OBJECTIVE:
Reproduce the material in full, exactly as written.
________________________________________
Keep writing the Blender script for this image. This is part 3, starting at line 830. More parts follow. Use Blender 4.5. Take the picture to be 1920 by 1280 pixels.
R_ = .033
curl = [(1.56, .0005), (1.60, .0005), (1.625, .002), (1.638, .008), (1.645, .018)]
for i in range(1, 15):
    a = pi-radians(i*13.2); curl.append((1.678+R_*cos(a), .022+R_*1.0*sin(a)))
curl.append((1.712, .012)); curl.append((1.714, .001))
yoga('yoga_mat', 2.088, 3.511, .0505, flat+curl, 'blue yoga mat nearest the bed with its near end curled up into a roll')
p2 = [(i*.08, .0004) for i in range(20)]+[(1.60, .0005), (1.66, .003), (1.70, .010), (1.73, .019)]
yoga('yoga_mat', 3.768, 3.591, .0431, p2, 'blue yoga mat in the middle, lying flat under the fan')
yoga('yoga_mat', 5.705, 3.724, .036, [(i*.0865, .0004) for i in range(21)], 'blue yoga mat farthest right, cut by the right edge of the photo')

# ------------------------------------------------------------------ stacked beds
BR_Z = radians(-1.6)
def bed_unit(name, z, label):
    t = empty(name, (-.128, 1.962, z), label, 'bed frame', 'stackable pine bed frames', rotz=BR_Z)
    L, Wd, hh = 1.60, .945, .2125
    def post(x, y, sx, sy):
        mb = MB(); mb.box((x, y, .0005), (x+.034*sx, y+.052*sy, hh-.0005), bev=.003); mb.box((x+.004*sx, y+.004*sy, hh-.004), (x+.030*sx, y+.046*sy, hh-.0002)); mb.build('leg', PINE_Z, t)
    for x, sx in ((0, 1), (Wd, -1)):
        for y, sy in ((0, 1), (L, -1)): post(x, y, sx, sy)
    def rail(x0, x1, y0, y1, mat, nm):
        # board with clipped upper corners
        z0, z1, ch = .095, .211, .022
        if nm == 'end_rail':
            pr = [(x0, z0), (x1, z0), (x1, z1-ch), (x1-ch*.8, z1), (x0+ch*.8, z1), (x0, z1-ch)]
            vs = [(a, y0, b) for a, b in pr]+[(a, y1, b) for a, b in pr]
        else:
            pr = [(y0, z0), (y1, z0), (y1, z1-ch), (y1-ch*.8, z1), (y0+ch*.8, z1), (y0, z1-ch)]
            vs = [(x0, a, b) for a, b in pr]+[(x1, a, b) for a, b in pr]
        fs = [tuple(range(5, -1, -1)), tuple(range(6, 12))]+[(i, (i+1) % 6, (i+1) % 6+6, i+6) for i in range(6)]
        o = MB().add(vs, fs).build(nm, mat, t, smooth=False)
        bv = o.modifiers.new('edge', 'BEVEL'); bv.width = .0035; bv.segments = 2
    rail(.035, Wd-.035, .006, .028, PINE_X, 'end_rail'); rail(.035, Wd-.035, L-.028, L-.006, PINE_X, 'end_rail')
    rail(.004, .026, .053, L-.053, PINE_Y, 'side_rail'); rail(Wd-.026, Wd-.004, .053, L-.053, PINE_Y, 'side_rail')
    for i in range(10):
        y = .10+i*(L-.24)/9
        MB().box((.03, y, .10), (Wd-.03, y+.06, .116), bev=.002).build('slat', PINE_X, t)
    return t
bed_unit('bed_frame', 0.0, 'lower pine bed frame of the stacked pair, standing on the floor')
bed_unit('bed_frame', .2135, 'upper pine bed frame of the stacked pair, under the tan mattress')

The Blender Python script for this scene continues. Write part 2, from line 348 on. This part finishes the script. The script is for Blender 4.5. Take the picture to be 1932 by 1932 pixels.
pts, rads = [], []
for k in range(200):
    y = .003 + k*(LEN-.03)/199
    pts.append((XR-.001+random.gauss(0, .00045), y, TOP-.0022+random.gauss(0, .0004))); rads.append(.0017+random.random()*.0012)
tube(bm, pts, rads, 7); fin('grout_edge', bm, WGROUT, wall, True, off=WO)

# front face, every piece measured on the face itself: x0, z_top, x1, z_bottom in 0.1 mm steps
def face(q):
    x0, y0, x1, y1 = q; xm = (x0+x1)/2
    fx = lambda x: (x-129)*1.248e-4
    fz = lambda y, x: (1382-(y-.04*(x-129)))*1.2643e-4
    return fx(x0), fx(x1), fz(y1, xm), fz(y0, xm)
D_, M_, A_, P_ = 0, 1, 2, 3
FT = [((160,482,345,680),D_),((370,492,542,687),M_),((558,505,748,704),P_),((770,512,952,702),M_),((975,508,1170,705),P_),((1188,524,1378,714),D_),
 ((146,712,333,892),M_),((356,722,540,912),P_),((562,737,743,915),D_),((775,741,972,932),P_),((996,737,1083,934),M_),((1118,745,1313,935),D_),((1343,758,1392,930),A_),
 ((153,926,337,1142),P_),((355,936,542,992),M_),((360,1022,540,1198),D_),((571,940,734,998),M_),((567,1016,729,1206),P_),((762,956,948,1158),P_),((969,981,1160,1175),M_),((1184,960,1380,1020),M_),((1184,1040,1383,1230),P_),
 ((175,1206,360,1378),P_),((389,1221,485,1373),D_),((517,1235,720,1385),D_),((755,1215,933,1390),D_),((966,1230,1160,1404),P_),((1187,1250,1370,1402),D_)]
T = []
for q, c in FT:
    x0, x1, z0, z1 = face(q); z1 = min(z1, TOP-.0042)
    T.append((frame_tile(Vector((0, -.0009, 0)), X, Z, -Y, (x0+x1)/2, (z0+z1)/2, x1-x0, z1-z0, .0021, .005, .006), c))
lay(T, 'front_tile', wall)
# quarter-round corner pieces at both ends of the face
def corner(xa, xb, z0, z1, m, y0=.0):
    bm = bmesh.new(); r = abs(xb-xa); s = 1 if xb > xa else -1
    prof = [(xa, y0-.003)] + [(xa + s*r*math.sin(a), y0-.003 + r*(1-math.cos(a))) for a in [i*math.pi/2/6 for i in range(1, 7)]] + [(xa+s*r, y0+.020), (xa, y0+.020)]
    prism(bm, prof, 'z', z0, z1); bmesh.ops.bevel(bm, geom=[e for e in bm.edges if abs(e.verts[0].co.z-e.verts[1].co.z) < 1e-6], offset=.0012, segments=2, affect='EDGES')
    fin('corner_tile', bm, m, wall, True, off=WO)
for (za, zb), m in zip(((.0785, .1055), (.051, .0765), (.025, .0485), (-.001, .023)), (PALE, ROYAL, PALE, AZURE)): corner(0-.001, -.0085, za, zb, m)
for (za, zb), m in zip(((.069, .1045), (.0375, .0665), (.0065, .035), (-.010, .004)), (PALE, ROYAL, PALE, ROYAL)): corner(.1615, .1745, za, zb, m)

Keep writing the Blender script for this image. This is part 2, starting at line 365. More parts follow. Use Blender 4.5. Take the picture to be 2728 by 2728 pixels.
________________________________________
FULL OUTPUT:
Keep writing the Blender script for this image. This is part 3, starting at line 830. More parts follow. Use Blender 4.5. Take the picture to be 1920 by 1280 pixels.
R_ = .033
curl = [(1.56, .0005), (1.60, .0005), (1.625, .002), (1.638, .008), (1.645, .018)]
for i in range(1, 15):
    a = pi-radians(i*13.2); curl.append((1.678+R_*cos(a), .022+R_*1.0*sin(a)))
curl.append((1.712, .012)); curl.append((1.714, .001))
yoga('yoga_mat', 2.088, 3.511, .0505, flat+curl, 'blue yoga mat nearest the bed with its near end curled up into a roll')
p2 = [(i*.08, .0004) for i in range(20)]+[(1.60, .0005), (1.66, .003), (1.70, .010), (1.73, .019)]
yoga('yoga_mat', 3.768, 3.591, .0431, p2, 'blue yoga mat in the middle, lying flat under the fan')
yoga('yoga_mat', 5.705, 3.724, .036, [(i*.0865, .0004) for i in range(21)], 'blue yoga mat farthest right, cut by the right edge of the photo')

# ------------------------------------------------------------------ stacked beds
BR_Z = radians(-1.6)
def bed_unit(name, z, label):
    t = empty(name, (-.128, 1.962, z), label, 'bed frame', 'stackable pine bed frames', rotz=BR_Z)
    L, Wd, hh = 1.60, .945, .2125
    def post(x, y, sx, sy):
        mb = MB(); mb.box((x, y, .0005), (x+.034*sx, y+.052*sy, hh-.0005), bev=.003); mb.box((x+.004*sx, y+.004*sy, hh-.004), (x+.030*sx, y+.046*sy, hh-.0002)); mb.build('leg', PINE_Z, t)
    for x, sx in ((0, 1), (Wd, -1)):
        for y, sy in ((0, 1), (L, -1)): post(x, y, sx, sy)
    def rail(x0, x1, y0, y1, mat, nm):
        # board with clipped upper corners
        z0, z1, ch = .095, .211, .022
        if nm == 'end_rail':
            pr = [(x0, z0), (x1, z0), (x1, z1-ch), (x1-ch*.8, z1), (x0+ch*.8, z1), (x0, z1-ch)]
            vs = [(a, y0, b) for a, b in pr]+[(a, y1, b) for a, b in pr]
        else:
            pr = [(y0, z0), (y1, z0), (y1, z1-ch), (y1-ch*.8, z1), (y0+ch*.8, z1), (y0, z1-ch)]
            vs = [(x0, a, b) for a, b in pr]+[(x1, a, b) for a, b in pr]
        fs = [tuple(range(5, -1, -1)), tuple(range(6, 12))]+[(i, (i+1) % 6, (i+1) % 6+6, i+6) for i in range(6)]
        o = MB().add(vs, fs).build(nm, mat, t, smooth=False)
        bv = o.modifiers.new('edge', 'BEVEL'); bv.width = .0035; bv.segments = 2
    rail(.035, Wd-.035, .006, .028, PINE_X, 'end_rail'); rail(.035, Wd-.035, L-.028, L-.006, PINE_X, 'end_rail')
    rail(.004, .026, .053, L-.053, PINE_Y, 'side_rail'); rail(Wd-.026, Wd-.004, .053, L-.053, PINE_Y, 'side_rail')
    for i in range(10):
        y = .10+i*(L-.24)/9
        MB().box((.03, y, .10), (Wd-.03, y+.06, .116), bev=.002).build('slat', PINE_X, t)
    return t
bed_unit('bed_frame', 0.0, 'lower pine bed frame of the stacked pair, standing on the floor')
bed_unit('bed_frame', .2135, 'upper pine bed frame of the stacked pair, under the tan mattress')

The Blender Python script for this scene continues. Write part 2, from line 348 on. This part finishes the script. The script is for Blender 4.5. Take the picture to be 1932 by 1932 pixels.
pts, rads = [], []
for k in range(200):
    y = .003 + k*(LEN-.03)/199
    pts.append((XR-.001+random.gauss(0, .00045), y, TOP-.0022+random.gauss(0, .0004))); rads.append(.0017+random.random()*.0012)
tube(bm, pts, rads, 7); fin('grout_edge', bm, WGROUT, wall, True, off=WO)

# front face, every piece measured on the face itself: x0, z_top, x1, z_bottom in 0.1 mm steps
def face(q):
    x0, y0, x1, y1 = q; xm = (x0+x1)/2
    fx = lambda x: (x-129)*1.248e-4
    fz = lambda y, x: (1382-(y-.04*(x-129)))*1.2643e-4
    return fx(x0), fx(x1), fz(y1, xm), fz(y0, xm)
D_, M_, A_, P_ = 0, 1, 2, 3
FT = [((160,482,345,680),D_),((370,492,542,687),M_),((558,505,748,704),P_),((770,512,952,702),M_),((975,508,1170,705),P_),((1188,524,1378,714),D_),
 ((146,712,333,892),M_),((356,722,540,912),P_),((562,737,743,915),D_),((775,741,972,932),P_),((996,737,1083,934),M_),((1118,745,1313,935),D_),((1343,758,1392,930),A_),
 ((153,926,337,1142),P_),((355,936,542,992),M_),((360,1022,540,1198),D_),((571,940,734,998),M_),((567,1016,729,1206),P_),((762,956,948,1158),P_),((969,981,1160,1175),M_),((1184,960,1380,1020),M_),((1184,1040,1383,1230),P_),
 ((175,1206,360,1378),P_),((389,1221,485,1373),D_),((517,1235,720,1385),D_),((755,1215,933,1390),D_),((966,1230,1160,1404),P_),((1187,1250,1370,1402),D_)]
T = []
for q, c in FT:
    x0, x1, z0, z1 = face(q); z1 = min(z1, TOP-.0042)
    T.append((frame_tile(Vector((0, -.0009, 0)), X, Z, -Y, (x0+x1)/2, (z0+z1)/2, x1-x0, z1-z0, .0021, .005, .006), c))
lay(T, 'front_tile', wall)
# quarter-round corner pieces at both ends of the face
def corner(xa, xb, z0, z1, m, y0=.0):
    bm = bmesh.new(); r = abs(xb-xa); s = 1 if xb > xa else -1
    prof = [(xa, y0-.003)] + [(xa + s*r*math.sin(a), y0-.003 + r*(1-math.cos(a))) for a in [i*math.pi/2/6 for i in range(1, 7)]] + [(xa+s*r, y0+.020), (xa, y0+.020)]
    prism(bm, prof, 'z', z0, z1); bmesh.ops.bevel(bm, geom=[e for e in bm.edges if abs(e.verts[0].co.z-e.verts[1].co.z) < 1e-6], offset=.0012, segments=2, affect='EDGES')
    fin('corner_tile', bm, m, wall, True, off=WO)
for (za, zb), m in zip(((.0785, .1055), (.051, .0765), (.025, .0485), (-.001, .023)), (PALE, ROYAL, PALE, AZURE)): corner(0-.001, -.0085, za, zb, m)
for (za, zb), m in zip(((.069, .1045), (.0375, .0665), (.0065, .035), (-.010, .004)), (PALE, ROYAL, PALE, ROYAL)): corner(.1615, .1745, za, zb, m)

Keep writing the Blender script for this image. This is part 2, starting at line 365. More parts follow. Use Blender 4.5. Take the picture to be 2728 by 2728 pixels.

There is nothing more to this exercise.